Cri d’alarme des scientifiques
L’absence d’effet de surprise qui a accompagné cette annonce n’atténue en rien l’impression d’échec collectif que laisse ce projet avorté. Mois après mois, l’urgence climatique s’impose comme l’une des grandes priorités à traiter. Partout dans le monde, les signes d’un profond dérèglement se multiplient, donnant chaque jour un peu plus de consistance au cri d’alarme des scientifiques. Pénurie d’eau, exode, malnutrition, extinction d’espèces… Quel que soit le rythme de réduction des émissions de gaz à effet de serre, les impacts dévastateurs du réchauffement sur la nature et l’humanité qui en dépend vont s’accélérer, assurent des centaines d’entre eux, rattachés au Groupe d’experts intergouvernemental sur l’évolution du climat (GIEC). Ils deviendront douloureusement palpables bien avant 2050.
Eu égard à ces dangers, les calculs politiciens auxquels s’adonnent les acteurs politiques français apparaissent dérisoires.

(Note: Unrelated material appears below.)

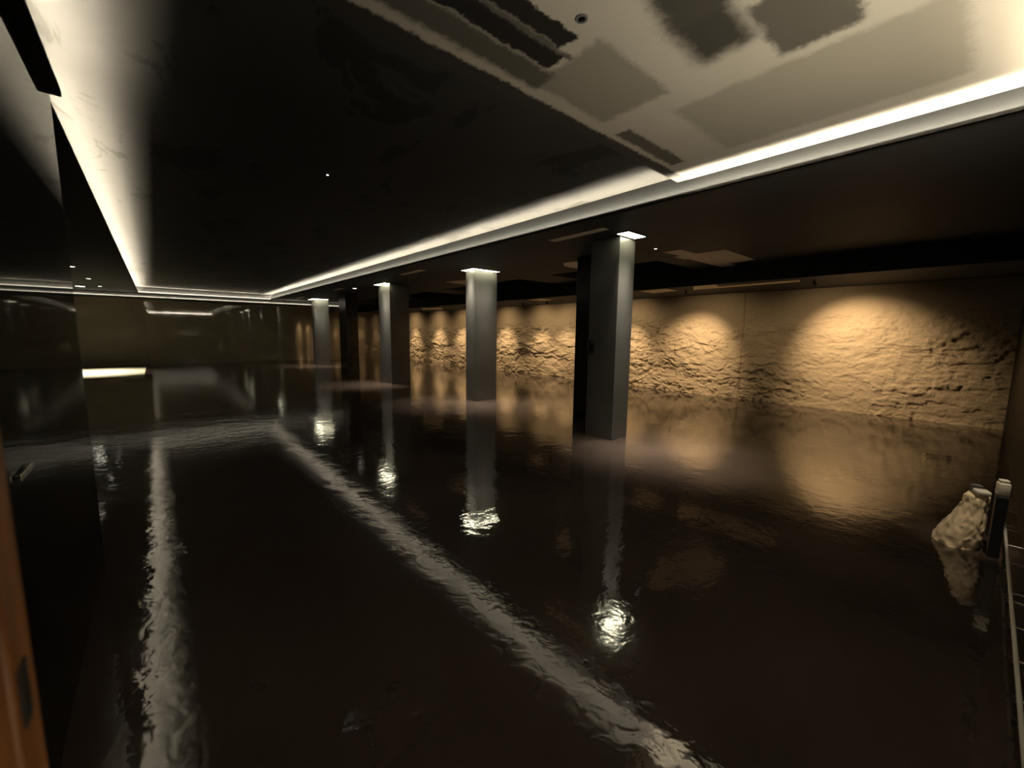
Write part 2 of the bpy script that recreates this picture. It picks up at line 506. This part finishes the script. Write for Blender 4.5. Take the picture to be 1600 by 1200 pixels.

Fallait-il vraiment que le président de la République engage la procédure référendaire s’il savait que les conditions n’étaient pas réunies ? Que vaut la prudente argumentation du Sénat au moment où le Conseil d’Etat vient de sommer le premier ministre d’agir pour infléchir la courbe des émissions de gaz à effet de serre parce que les engagements de l’accord de Paris ne sont pas tenus ? Pourquoi la gauche n’est-elle pas montée en appui de la convention citoyenne pour le climat afin de prendre à témoin l’opinion et exiger le référendum ? Chacun est resté dans son couloir, obnubilé par la compétition présidentielle. Celle-ci pousse le président de la République à rejeter la droite dans le camp des climatosceptiques et la gauche à démontrer que, depuis le départ de Nicolas Hulot du gouvernement, Emmanuel Macron ne parvient pas à faire avancer la cause.